NCJ Number
129834
Journal
Governing the States and Localities Volume: 4 Issue: 8 Dated: (May 1991) Pages: 30-35
Date Published
1991
Length
6 pages
Annotation
In many States, a new form of the orphanage is helping meet children's needs not met by family preservation services and the foster care system.
Abstract
Orphanages have been a taboo subject under State and national policies that have emphasized services to preserve the family and foster care as a short-term placement until children can be returned to their parents. Joyce Ladner, a professor of sociology at Howard University in Washington, D.C., argues, however, that the current system of family preservation and foster care was designed for another time and place where a kinship network of care was in place and when drugs, homelessness, crime, and unemployment were not destroying neighborhoods and families. The current dynamics of social disintegration affecting many families is leaving many children with the need for long-term care.

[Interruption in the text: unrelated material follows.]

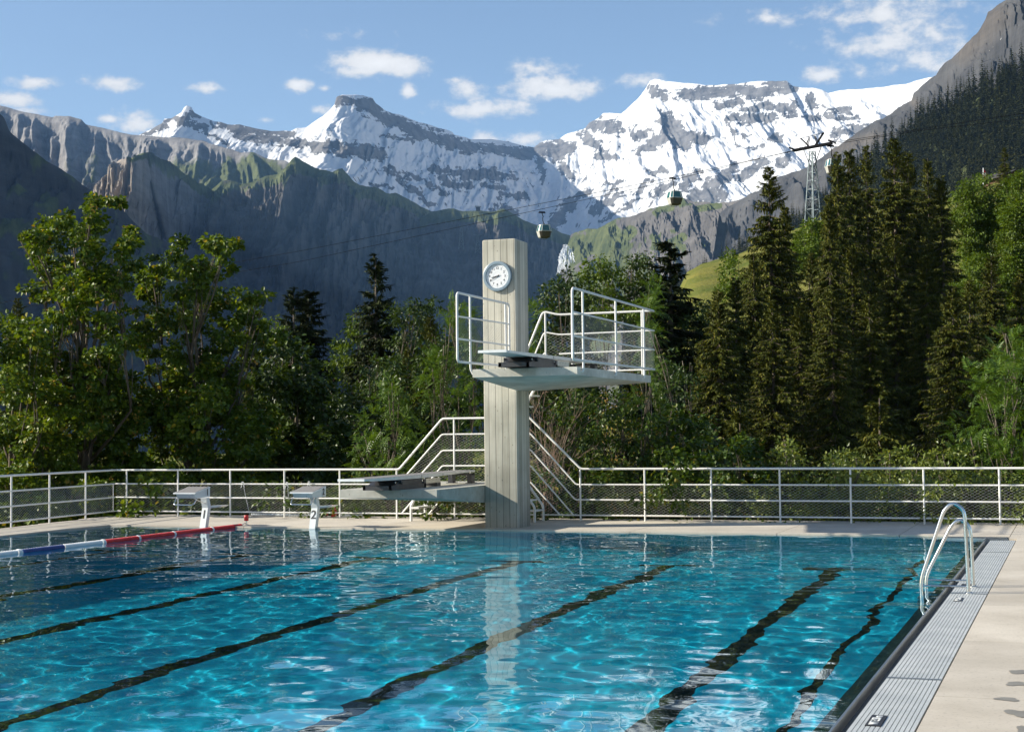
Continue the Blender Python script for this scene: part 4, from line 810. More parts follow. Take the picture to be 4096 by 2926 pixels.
def broadleaf(name,label,cat,base,lobes,leafmat,shape,lsize,dens,seed,trunk_r=.12,group=None,seeds=0,limbs=True,barkmat=None,droop=.35,clus=.30,leafn=26,pin=False,fluff=2):
    """lobes: (x,y,z,rx,rz) leafy masses in world space; limbs run from the trunk to each"""
    r=np.random.default_rng(seed); base=np.array(base,float); L=np.array(lobes,float); L0=L
    if fluff:
        ex=[L]
        for k in range(fluff): q=L.copy(); q[:,:3]+=RH*(r.normal(size=len(L))*L[:,3]*.55)[:,None]+FH*(r.normal(size=len(L))*1.0)[:,None]; q[:,2]-=np.abs(r.normal(size=len(L)))*L[:,4]*.75; q[:,3:]*=.95; ex.append(q)
        L=np.concatenate(ex)
    t=thing(name,label,cat,base,group); top=L[:,2].max(); ctr=np.average(L[:,:2],axis=0,weights=L[:,3])
    if limbs:
        b=MB(); H=top-base[2]; ns=7; pts=[]
        for i in range(ns):
            u=i/(ns-1); pts.append(np.array([base[0]+(ctr[0]-base[0])*u,base[1]+(ctr[1]-base[1])*u,base[2]+H*.72*u])+r.normal(size=3)*np.array([.05,.05,0])*H*.06*(u>0))
        pts=np.array(pts); b.tube(pts,list(trunk_r*.8*(1-.78*np.linspace(0,1,ns))),9)
        for l in L0[::2]:
            hz=(l[2]-base[2])*r.uniform(.45,.72); hz=np.clip(hz,.15,H*.70); p0=np.array([np.interp(hz+base[2],pts[:,2],pts[:,k]) for k in range(3)])
            p2=l[:3]+np.array([0,0,l[4]*.55]); d=p2-p0; mid=p0+d*.5+np.array([d[0]*.12,d[1]*.12,-np.hypot(d[0],d[1])*.10])+r.normal(size=3)*.06*np.linalg.norm(d)
            q=[p0,(p0+mid)/2+r.normal(size=3)*.03,mid,(mid+p2)/2+r.normal(size=3)*.04,p2]; rr=trunk_r*.22*min(1,np.linalg.norm(d)/2.5)
            b.tube(q,[max(.012,rr*x) for x in (1,.8,.6,.4,.18)],6)
            for k in range(3):
                e=l[:3]+rdir(r,1)[0]*np.array([l[3],l[3],l[4]])*.85; b.tube([mid,(mid+e)/2+r.normal(size=3)*.06,e],[max(.010,rr*.35),.009,.005],4)
        b.build('trunk',barkmat or M['bark'],t,smooth=True)
    vol=np.cbrt(L[:,3]**2*L[:,4])**2.2; nc=np.maximum(3,(1.7*dens*vol/ (.35**2.2)).astype(int)); C=[];O=[]
    for l,n in zip(L,nc):
        d=rdir(r,n); rad=r.uniform(.25,1.0,n)**.5; C.append(l[:3]+d*rad[:,None]*np.array([l[3],l[3],l[4]])); O.append(d)
    C=np.concatenate(C); O=np.concatenate(O); b=MB()
    if pin:   # compound leaves: a rachis with paired leaflets
        n=len(C)*leafn; ci=np.repeat(np.arange(len(C)),leafn); ax=O[ci]*.7+rdir(r,n)*.75+np.array([0,0,.18]); ax/=np.linalg.norm(ax,axis=1)[:,None]
        p0=C[ci]+rdir(r,n)*clus*.45; up=np.array([0,0,1.])+rdir(r,n)*.35; sd=np.cross(ax,up); sd/=np.linalg.norm(sd,axis=1)[:,None]; nn=np.cross(sd,ax); ln=lsize*r.uniform(.75,1.2,n)
        Pp,Aa,Nn,Sz=[],[],[],[]
        for j in range(5):
            u=.25+.16*j
            for s in (1,-1):
                Pp.append(p0+ax*(u*ln)[:,None]-np.array([0,0,1.])*(ln*.22*u*u)[:,None]); Aa.append(sd*s+ax*.55-nn*.12); Nn.append(nn); Sz.append(ln*.36*(1-.07*j))
        Pp.append(p0+ax*(.98*ln)[:,None]-np.array([0,0,1.])*(ln*.22)[:,None]); Aa.append(ax-nn*.3); Nn.append(nn); Sz.append(ln*.36)
        leaves(b,np.concatenate(Pp),np.concatenate(Aa),np.concatenate(Nn),np.concatenate(Sz),'lance')
    else:
        n=len(C)*leafn; ci=np.repeat(np.arange(len(C)),leafn); off=rdir(r,n)*(r.uniform(.1,1,n)**.6)[:,None]*clus*np.array([1,1,.62])
        ax=off/clus*.8+O[ci]*.5+np.array([0,0,-droop])+rdir(r,n)*.45; nn=np.array([0,0,1.])+O[ci]*.5+rdir(r,n)*.95
        leaves(b,C[ci]+off,ax,nn,lsize*r.uniform(.6,1.15,n),shape)
    if seeds:
        b.m=1; ci=r.integers(0,len(C),seeds); k=14; cc=np.repeat(C[ci]+O[ci]*clus*.8,k,0); off=rdir(r,seeds*k)*.085*np.array([.8,.8,1.3]); leaves(b,cc+off,off+np.array([0,0,-.1]),rdir(r,seeds*k),.06,'oval')
    b.build('crown',[leafmat,M['seed']] if seeds else leafmat,t)
    return t
def pxl(lobs,dep,jit,r,asp=1.0):
    """lobes surveyed as (x,y,radius[,radius_y]) on the photo, set at distance dep with own depth scatter"""
    out=[]
    for q in lobs:
        d=dep+r.normal()*jit; p=px(q[0],q[1],d); s=d/3350.; rx=q[2]*s
        if p[1]<31.35+rx+.62 and dep<38.4 and p[0]>-22.4-rx: p=p+(p-np.array([0,0,CAMH]))*((31.35+rx+.62-p[1])/p[1])
        out.append((*p,rx,(q[3] if len(q)>3 else q[2])*s))
    return out
def fill(x0,x1,y0,y1,n,ra,rb,r): return [(r.uniform(x0,x1),r.uniform(y0,y1),r.uniform(ra,rb)) for _ in range(n)]
def base_at(x,dep,z=None):
    p=px(x,1000,dep); p[2]=gz_at(p) if z is None else z; return p
rt=np.random.default_rng(21)
# sycamore maples on the left
A=[(212,452,13,20),(253,450,16,10),(202,484,15,18),(133,482,22,15),(60,528,22,13),(96,520,16,18),(157,508,24,16),(287,518,13,14),(287,540,15,16),(270,560,18),(85,556,24,18),(126,532,24),(212,520,24),(180,535,22),(137,572,26),(198,558,26),(246,578,24),(102,596,28),(154,610,30),(205,600,30),(253,610,28),(120,640,30),(171,648,32),(222,625,32),(266,628,26),(100,650,28),(143,682,34),(205,650,32),(120,716,32),(250,690,32),(175,712,34),(102,757,34),(222,757,36),(154,800,36),(270,760,30),(60,800,34),(239,805,36)]
A+=fill(30,300,820,1075,34,30,42,rt)
broadleaf('maple_tree','tallest maple on the far left, with several leafy leaders above the rest','tree',base_at(195,40),pxl(A,40,1.1,rt),M['maple'],'maple',.122,2.6,1,.24,seeds=80,fluff=1,leafn=46,clus=.22)
B=[(400,548,15,22),(415,590,22,24),(490,542,12,10),(522,546,18,12),(500,566,18,16),(350,583,22,18),(335,605,26),(372,612,26),(440,600,26),(470,585,24),(398,640,32),(345,650,32),(450,640,32),(500,610,24),(320,700,34),(380,700,36),(440,700,36),(495,660,30),(575,655,24,14),(540,668,26),(560,690,28),(515,700,34),(330,760,36),(400,770,38),(470,770,38),(530,760,36),(580,730,26)]
B+=fill(310,590,810,1075,36,32,44,rt)
broadleaf('maple_tree','second maple left of centre, its crown ragged with a bent leader pointing right','tree',base_at(420,41.5),pxl(B,41.5,1.2,rt),M['maple'],'maple',.122,2.6,2,.22,seeds=80,fluff=1,leafn=46,clus=.22)
Cc=[(10,725,30,24),(45,720,26,18),(75,730,22),(20,780,38),(70,790,36),(15,850,40),(75,860,40),(-40,760,40),(-40,860,50)]+fill(-60,110,900,1075,16,32,42,rt)
broadleaf('maple_tree','low broad maple cut by the left edge of the photo','tree',base_at(10,38.5),pxl(Cc,38.5,1.0,rt),M['maple'],'maple',.125,2.2,3,.18,seeds=30,leafn=44,fluff=1)
Dd=[(640,760,24),(620,790,30),(670,800,30),(600,840,34),(650,850,36),(700,860,28),(720,920,26)]+fill(570,735,880,1070,20,30,40,rt)
broadleaf('broadleaf_tree','dark shaded broadleaf tree between the second maple and the twin spruce','tree',base_at(650,45),pxl(Dd,45,1.2,rt),M['broad'],'maple',.15,2.6,4,.15)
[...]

The problem is compounded by the fact that more abused and neglected children are coming into the foster-care system than it can handle, and the number of foster families available to provide shelter for children is dwindling. The Villages is helping to address this problem by providing long-term care in a home-like environment using surrogate parents for as many as 10 children. The surrogate parents are paid professionals, and the houses are owned and administered by the Villages, a nonprofit social service agency. Such a structure of child care provides a needed option in a basic repertoire of child protection services.